Ax Vergaberecht

Wirksame Verträge, selbst wenn das zum Zeitpunkt des Vertragsschlusses maßgebliche Vergaberecht versehentlich unbeabsichtigt nicht eingehalten worden sein sollte

von Thomas Ax

Der geschlossene Vertrag ist nicht ohne weiteres nach § 138 BGB wegen Sittenwidrigkeit nichtig. Grundsätzlich ergibt sich eine Vertragsnichtigkeit nicht aus dem Verstoß gegen Vorschriften, die allein für das Vergabeverfahren relevant sind (Steck in: Ziekow/Völlink § 168 Rn. 28). Abweichend von diesem Grundsatz kann ein Vertrag aber sittenwidrig und damit nichtig sein, wenn er ohne Durchführung eines förmlichen Vergabeverfahrens vergeben wird und der öffentliche Auftraggeber in bewusster Missachtung des Vergaberechts handelt, also entweder weiß, dass der betreffende Auftrag dem Vergaberecht unterfällt, oder sich einer solchen Kenntnis mutwillig verschließt, auch kollusiv mit dem Auftragnehmer zusammenarbeitet (Senat, Beschluss vom 25. August 2005 – 13 Verg 8/05, juris Rn. 21; OLG Düsseldorf, Beschluss vom 25. Januar 2005 – Verg 93/04, juris Rn. 24; KG, Beschluss vom 19. April 2012 – Verg 7/11, juris Rn. 89; OLG Saarbrücken, Urteil vom 17. August 2016 – 1 U 159/14, juris Rn. 93; Prell in: BeckOK Vergaberecht § 168 Rn. 45; Gause in: Willenbruch/Wieddekind § 168 Rn. 9; Schmidt-Räntsch in: Erman, BGB, 15. Aufl., § 138 Rn. 133).
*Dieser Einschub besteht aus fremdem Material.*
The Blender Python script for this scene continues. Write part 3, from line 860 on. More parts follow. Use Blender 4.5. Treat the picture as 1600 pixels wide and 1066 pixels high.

Auch darüber hinaus kann eine Nichtigkeit bei groben Vergaberechtverstößen – insbesondere gegen Transparenzvorschriften – in Betracht kommen, was allerdings voraussetzt, dass gezielt bestimmte Unternehmen benachteiligt werden, der Auftraggeber und Auftragnehmer kollusiv zusammenwirken (Steck a.a.O.; Reidt in: Reidt/Stickler/Glahs § 168 Rn. 37; vgl. auch BGH, Beschluss vom 19. Dezember 2000 – X ZB 14/00, juris Rn. 41) oder sich die Vergabestelle jedenfalls der Vergaberechtswidrigkeit bewusst ist oder sich zumindest einer entsprechenden Kenntnis verschließt (OLG Düsseldorf, Beschluss vom 18. Juni 2008 – Verg 23/08, juris Rn. 58; Beschluss vom 12. Januar 2000 – Verg 4/99, juris Rn. 54 f.).